Securely though it seems to repose among its wood-crowned hills, it has had at least one exciting episode in its history. During the war of 1812 its shipping suffered considerably at the hands of King George's cruisers, and one night the enemy entered the harbor and captured seven sloops that were lying there at anchor. Otherwise, life at Port Jefferson appears to have been as it is now, unexciting and peaceful. Its attractions are in part those of association, but chiefly those of Nature—its sandy shore, its still woods and its placid bay. It is a place to fly to when the only conception of immediate happiness is to be still, to float idly upon water that has no waves to detract from the perfection of a dream of absolute rest, or to seek shelter and eloquent quiet in deep and shady woods. There are several winding paths that lead up the hilly promontory of Oakwood, and there are clearings upon the high ground swept over by breezes from the Sound where one can look upon rural scenes as perfect in their way as imagination can picture.

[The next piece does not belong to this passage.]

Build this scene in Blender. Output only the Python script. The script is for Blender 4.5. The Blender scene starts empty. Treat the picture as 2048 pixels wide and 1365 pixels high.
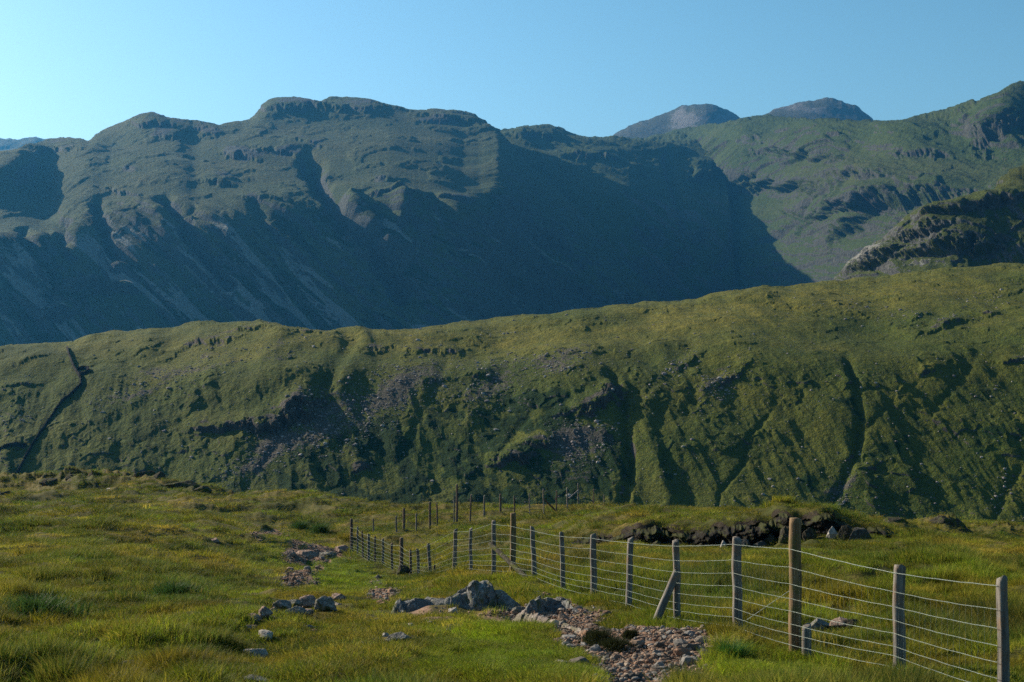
import bpy, math, random
import numpy as np

random.seed(7)
rng = np.random.default_rng(11)
F = 2844.0; CU, CV = 1024.0, 682.5          # lens in photo pixels (50 mm on 36 mm), level camera
R = math.radians
sc = bpy.context.scene

# ------------------------------------------------------------------ camera
cam_d = bpy.data.cameras.new('camera'); cam = bpy.data.objects.new('camera', cam_d)
sc.collection.objects.link(cam); sc.camera = cam
cam.location = (0, 0, 0); cam.rotation_euler = (R(90), 0, 0)
cam_d.sensor_width = 36; cam_d.lens = F * 36 / 2048; cam_d.clip_end = 60000; cam_d.clip_start = 0.1
cam_d.dof.use_dof = True; cam_d.dof.focus_distance = 40; cam_d.dof.aperture_fstop = 5.6

# ------------------------------------------------------------------ light
SUN_AZ, SUN_EL = R(-58), R(25.5)              # left of the view axis, ahead of the camera
w = bpy.data.worlds.new('World'); sc.world = w; w.use_nodes = True
nt = w.node_tree; nt.nodes.clear()
sky = nt.nodes.new('ShaderNodeTexSky'); sky.sky_type = 'NISHITA'; sky.sun_disc = False
sky.sun_elevation = SUN_EL; sky.sun_rotation = SUN_AZ
sky.altitude = 500; sky.air_density = 1.0; sky.dust_density = 1.6; sky.ozone_density = 3.0
hs = nt.nodes.new('ShaderNodeHueSaturation'); hs.inputs['Hue'].default_value = 0.472; hs.inputs['Value'].default_value = .93
hs.inputs['Saturation'].default_value = 1.02
bg = nt.nodes.new('ShaderNodeBackground'); bg.inputs['Strength'].default_value = 0.05
wo = nt.nodes.new('ShaderNodeOutputWorld')
nt.links.new(sky.outputs[0], hs.inputs['Color']); gm = nt.nodes.new('ShaderNodeGamma'); gm.inputs['Gamma'].default_value = 1.3; nt.links.new(hs.outputs[0], gm.inputs[0]); nt.links.new(gm.outputs[0], bg.inputs[0]); nt.links.new(bg.outputs[0], wo.inputs[0])
sun_d = bpy.data.lights.new('sun', 'SUN'); sun = bpy.data.objects.new('sun', sun_d); sc.collection.objects.link(sun)
sun_d.energy = 5.0; sun_d.angle = R(0.5); sun_d.color = (1.0, 0.86, 0.64)
from mathutils import Vector
sdir = Vector((math.sin(SUN_AZ) * math.cos(SUN_EL), math.cos(SUN_AZ) * math.cos(SUN_EL), math.sin(SUN_EL)))
sun.rotation_euler = sdir.to_track_quat('Z', 'Y').to_euler()

sc.view_settings.view_transform = 'Standard'; sc.view_settings.look = 'None'
sc.view_settings.exposure = 1.0; sc.view_settings.gamma = 1
sc.render.engine = 'CYCLES'
sc.cycles.max_bounces = 5; sc.cycles.diffuse_bounces = 2; sc.cycles.transmission_bounces = 3
sc.cycles.volume_bounces = 0; sc.cycles.use_denoising = False      # the photograph has grain; denoising smears the grass

# ------------------------------------------------------------------ numpy noise
_p = np.random.default_rng(3).permutation(4096).astype(np.int32)
_ga = np.random.default_rng(4).random(4096).astype(np.float32) * 6.2831853
_gx, _gy = np.cos(_ga), np.sin(_ga)
def n2(x, y, seed=0):
    x = np.asarray(x, np.float64) + seed * 37.71; y = np.asarray(y, np.float64) + seed * 91.13
    xi = np.floor(x); yi = np.floor(y)
    fx = (x - xi).astype(np.float32); fy = (y - yi).astype(np.float32)
    xi = xi.astype(np.int64) & 4095; yi = yi.astype(np.int64) & 4095
    def g(ix, iy, dx, dy):
        h = _p[(_p[ix & 4095] + iy) & 4095]
        return _gx[h] * dx + _gy[h] * dy
    a = g(xi, yi, fx, fy); b = g(xi + 1, yi, fx - 1, fy)
    c = g(xi, yi + 1, fx, fy - 1); d = g(xi + 1, yi + 1, fx - 1, fy - 1)
    sx = fx * fx * fx * (fx * (fx * 6 - 15) + 10); sy = fy * fy * fy * (fy * (fy * 6 - 15) + 10)
    return ((a + (b - a) * sx) + ((c + (d - c) * sx) - (a + (b - a) * sx)) * sy) * 1.5
def fbm(x, y, o=4, seed=0, gain=.5):
    r = 0; a = 1.0
    for i in range(o):
        r = r + a * n2(x * 2 ** i, y * 2 ** i, seed + i * 7); a *= gain
    return r
def ridged(x, y, o=4, seed=0, gain=.5):
    r = 0; a = 1.0
    for i in range(o):
        r = r + a * (1 - 2 * np.abs(n2(x * 2 ** i, y * 2 ** i, seed + i * 7))); a *= gain
    return r
def sst(a, b, x):
    t = np.clip((x - a) / (b - a), 0, 1); return t * t * (3 - 2 * t)

# image-plane footprints of features, measured on the photograph
def blob(U, V, cu, cv, ru, rv, ang=0):
    c, s = math.cos(R(ang)), math.sin(R(ang))
    du, dv = U - cu, V - cv
    a = (du * c + dv * s) / ru; b = (-du * s + dv * c) / rv
    return np.exp(-(a * a + b * b))
def seg_dist(U, V, pts):
    best = np.full(np.shape(U), 1e9); side = np.zeros(np.shape(U)); tt = np.zeros(np.shape(U))
    n = len(pts) - 1
    for i in range(n):
        (x0, y0), (x1, y1) = pts[i], pts[i + 1]
        dx, dy = x1 - x0, y1 - y0; L = dx * dx + dy * dy
        t = np.clip(((U - x0) * dx + (V - y0) * dy) / L, 0, 1)
        ex, ey = U - x0 - t * dx, V - y0 - t * dy
        d = np.hypot(ex, ey); m = d < best
        best = np.where(m, d, best); side = np.where(m, np.sign(dx * ey - dy * ex), side)
        tt = np.where(m, (i + t) / n, tt)
    return best, side, tt
def line(U, V, pts, wd, taper=True):
    d, s, t = seg_dist(U, V, pts)
    r = np.exp(-(d / wd) ** 2)
    return r * (sst(0, .15, t)) if taper else r
def poly(U, V, pts, soft=8):
    ins = np.zeros(np.shape(U), bool); n = len(pts)
    for i in range(n):
        x0, y0 = pts[i]; x1, y1 = pts[(i + 1) % n]
        if y0 == y1: continue
        c = ((y0 > V) != (y1 > V)) & (U < (x1 - x0) * (V - y0) / (y1 - y0) + x0)
        ins ^= c
    d, _, _ = seg_dist(U, V, pts + [pts[0]])
    return sst(-soft, soft, np.where(ins, d, -d))

# ------------------------------------------------------------------ materials
def mat(name):
    m = bpy.data.materials.new(name); m.use_nodes = True
    n = m.node_tree; n.nodes.clear()
    return m, n
def N(n, t, **kw):
    o = n.nodes.new(t)
    for k, v in kw.items():
        if k.startswith('_'): setattr(o, k[1:], v)
        else: o.inputs[k].default_value = v
    return o
def L(n, a, b): n.links.new(a, b)
def noise(n, vec, scale, detail=4, rough=.6, dist=0):
    t = N(n, 'ShaderNodeTexNoise', Scale=scale, Detail=detail, Roughness=rough, Distortion=dist)
    L(n, vec, t.inputs['Vector']); return t.outputs['Fac']
def ramp(n, fac, stops):
    r = n.nodes.new('ShaderNodeValToRGB'); e = r.color_ramp.elements
    while len(e) < len(stops): e.new(.5)
    for i, (p, c) in enumerate(stops):
        e[i].position = p; e[i].color = (*c, 1) if len(c) == 3 else c
    L(n, fac, r.inputs[0]); return r.outputs[0]
def mix(n, f, a, b, mode='MIX'):
    m = n.nodes.new('ShaderNodeMix'); m.data_type = 'RGBA'; m.blend_type = mode
    for s, x in ((m.inputs[0], f), (m.inputs[6], a), (m.inputs[7], b)):
        if isinstance(x, (int, float)): s.default_value = x
        elif isinstance(x, tuple): s.default_value = (*x, 1)
        else: L(n, x, s)
    return m.outputs[2]
def math_(n, op, a, b=None, clamp=False):
    m = n.nodes.new('ShaderNodeMath'); m.operation = op; m.use_clamp = clamp
    for i, x in enumerate((a, b)):
        if x is None: continue
        if isinstance(x, (int, float)): m.inputs[i].default_value = x
        else: L(n, x, m.inputs[i])
    return m.outputs[0]
def finish(n, col, bumps=(), rough=.9, trans=0, spec=.2):
    b = N(n, 'ShaderNodeBsdfPrincipled', Roughness=rough)
    b.inputs['Specular IOR Level'].default_value = spec
    L(n, col, b.inputs['Base Color'])
    last = None
    for (h, st, dist) in bumps:
        u = N(n, 'ShaderNodeBump', Strength=st, Distance=dist); L(n, h, u.inputs['Height'])
        if last: L(n, last, u.inputs['Normal'])
        last = u.outputs[0]
    if last: L(n, last, b.inputs['Normal'])
    out = n.nodes.new('ShaderNodeOutputMaterial')
    if trans:
        t = n.nodes.new('ShaderNodeBsdfTranslucent'); L(n, col, t.inputs[0])
        s = n.nodes.new('ShaderNodeMixShader'); s.inputs[0].default_value = trans
        L(n, b.outputs[0], s.inputs[1]); L(n, t.outputs[0], s.inputs[2]); L(n, s.outputs[0], out.inputs[0])
    else: L(n, b.outputs[0], out.inputs[0])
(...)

To the west of the village, pathways lead through the woods and past many ruined and ruinous cabins. The latter are chiefly occupied by negroes, who enjoy the sweets of liberty in these sequestered nooks. It is questionable if emancipation in any way bettered their condition. The Dutch introduced slaves into Long Island immediately upon settling on its western extremity, but it is said upon good authority—and the fact is a notable one in the history of the island—that slavery never existed there except in name. The work of the farms and houses was divided with the utmost impartiality among the nominal slaves and the white men and boys of the household. Possibly, then, there is not only no dark background to the lives of these Port Jefferson negroes, but one that in comfort and happiness is a contrast to the present. One little fellow—a darkling he should be called—peeped out shyly as we passed, and then disappeared in a hut which, though embowered in creeping plants and bushes, did not suggest either comfort or beauty when the trees are bare and the winds of winter are moaning through the woods. Beyond these cabins the path leads to the pebbly and shell-covered shore of Poquott.